This Is Why Right-of-Center Americans Don’t Trust the Journalism Industry
I awoke this morning to two stories in my news feed I feel are pretty strongly related to one another.
First was the results of a Pew Research study into public perceptions of the media. According to Pew, far more right-of-center Americans distrust the journalism industry than their left-of-center neighbors:
Fresh data affirm a long-running crisis for U.S. media organizations: Republicans and conservatives just don’t trust them. A May 2017 Pew Research Center noted in stark terms how the media-trust gap is widening between the parties. Now comes a Gallup/Knight Foundation survey with a finding that cements common wisdom on the topic.
Asked to estimate the percentage of news on TV, radio and newspapers that qualifies as “misinformation,” Republicans said 51 percent; Democrats, 23 percent. For conservatives and liberals, the corresponding figures are 54 percent and 24 percent.
The article’s author Erik Wemple goes on to blame President Trump “harrumphing baselessly” about “fake news,” but it’s not like this is a new development in the Trump era.
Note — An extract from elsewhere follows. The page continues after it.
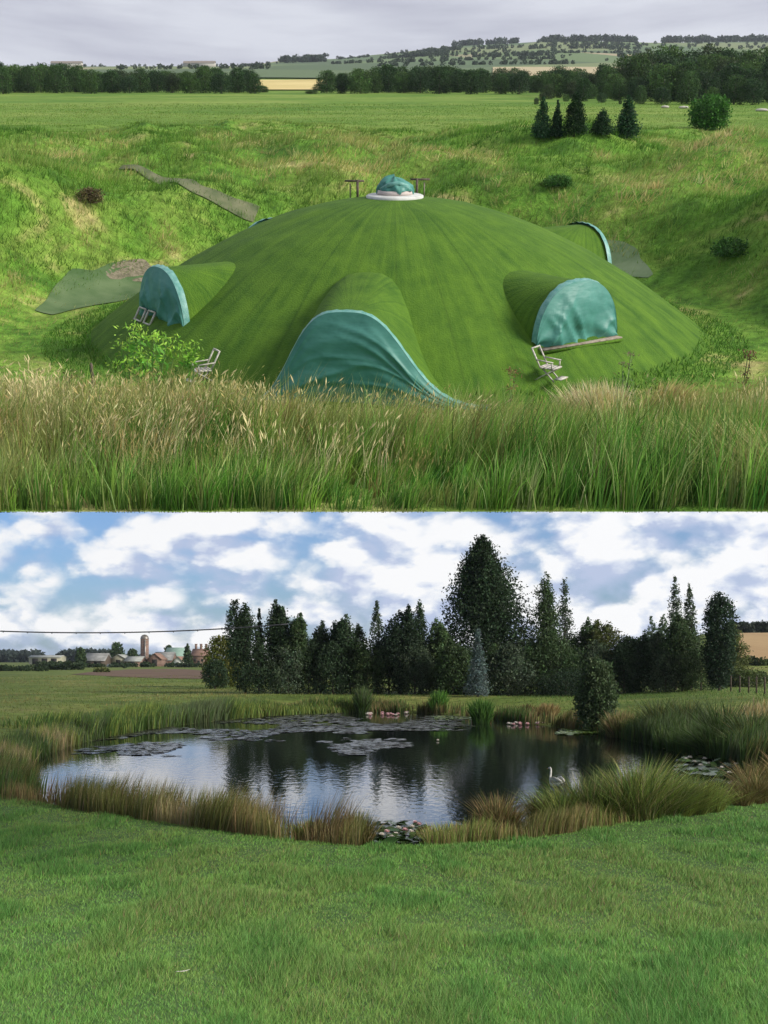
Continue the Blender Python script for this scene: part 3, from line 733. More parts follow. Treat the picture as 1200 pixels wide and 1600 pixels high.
# white bundles at the far field edge
for px, y, w, lab in ((1039, 150, .9, 'small white bundle in front of the wood, left of two'), (1068, 149, 1.1, 'small white bundle in front of the wood, right of two'), (1190, 138, 1.3, 'white bundle at the field edge far right')):
    p = UL(px, y, .05); b = MB().tube([(-w/2, 0, .10), (-w/2*.8, 0, .13), (0, .05, .15), (w/2*.8, 0, .13), (w/2, 0, .10)], [.03, .12, .15, .12, .03], 10)
    tag(obj('white_bundle', b.mesh('white_bundle', True), M_PALE, M=UM(p)), lab, 'bundle')

# weeds near the camera
def weed_plant(name, lab, px, y, top, n, wpx, col, headcol, bushy=1.0, seed=1, cat='plant'):
    g = np.random.default_rng(seed); p = UL(px, y); H = uz(top, y)-p.z; w = wpx/2*uf(y, p.z)/F
    t = thing(name, lab, cat, UM(p))
    for k in range(n):
        h = H*g.uniform(.62, 1.0); a = g.uniform(0, 2*PI); l = w*g.uniform(.15, 1.0)
        bx, by = math.cos(a)*l*.3, math.sin(a)*l*.3; tx, ty = math.cos(a)*l, math.sin(a)*l
        st = MB().tube([(bx, by, -.05), ((bx+tx)/2*.9, (by+ty)/2*.9, h*.5), (tx, ty, h)], [.012, .010, .005], 5)
        m = 30; f = g.uniform(.1, 1, m); c0 = np.stack([bx+(tx-bx)*f**1.3, by+(ty-by)*f**1.3, h*f], 1)
        sp_ = (.13*(1-.6*f)*bushy)[:, None]
        c0 = c0+g.normal(0, 1, (m, 3))*sp_*np.array([1, 1, .4])
        hd = np.array([tx, ty, h])+g.normal(0, 1, (34, 3))*np.array([.11, .11, .035])*bushy
        Pp = np.concatenate([c0, hd]); n_ = len(Pp); d = g.normal(0, 1, (n_, 3)); d[:, 2] += .4; d /= np.linalg.norm(d, axis=1)[:, None]
        e = np.cross(d, g.normal(0, 1, (n_, 3))); e /= np.linalg.norm(e, axis=1)[:, None]
        s = np.concatenate([np.full(m, .075 if bushy > .9 else .035), np.full(34, .042 if bushy > .9 else .026)])[:, None]*g.uniform(.7, 1.3, (n_, 1))
        V = np.stack([Pp-d*s, Pp+e*s*.35, Pp+d*s, Pp-e*s*.35], 1).reshape(-1, 3)
        C = np.concatenate([jit(col, m), jit(headcol, 34)])
        sto = obj('stem', st.mesh('stem', True), M_STEM, t)
        obj('leaves', mesh_np('leaves', V, np.arange(n_*4).reshape(n_, 4), np.repeat(C, 4, 0)), M_LEAF, sto)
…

Conservatives and Republicans have long had a problem with left wing media bias. Trump didn’t create that situation. He just capitalized on it.
Anyway, right after I read Wemple’s article I read another which uncovers the fact that the crying child on a recent Time cover, one supposedly representing the thousands of children separated from their parents at the southern border in recent weeks, was not in fact separated from her parents:
The photo of the little girl crying as a U.S. Border Patrol agent patted down her mother became a symbol of the families pulled apart by the Trump administration’s “zero tolerance” policy at the border, even landing on the cover of Time Magazine. But the father of the girl confirmed to The Washington Post Thursday night, June 22, that the child and mother were not separated.
The heart-wrenching image, captured by award-winning Getty Images photographer John Moore, was spread across the front pages of internationalnewspapers. It was used to promote a fundraiser that has collected more than $18 million to help reunite separated families.
You wouldn’t be wrong to argue that this doesn’t really change any of the facts on the ground about family separations at the border. That this girl specifically, the subject of a particularly heart-wrenching photo, wasn’t separated is beside the point.
But it does illustrate a very real problem the journalism industry has. Our nation’s newsrooms simply do not have a lot of thought diversity. Most reporters are left-of-center in their politics. This creates a situation where even well-meaning people trying to portray the truth for the masses can be sympathetic to narratives and arguments which fit how they see the world, and more hostile to those that do not.
When I’ve had a debate about this with friends and colleagues who are journalists they shrug the issue off. “What do you want to do, implement an ideological quota for hiring?” one asked me.
It’s a fair question illustrating that there are no easy fixes to the problem. But it might help if the nation’s editors and publishers and producers acknowledged that this is, in fact, a problem.
The Time cover is intended to make a provocative point about President Trump’s immigration policies, but that point is undermined by the fact that the child used in the image isn’t what she portrayed as being.
A newsroom more diverse in its worldview might have been able to catch that.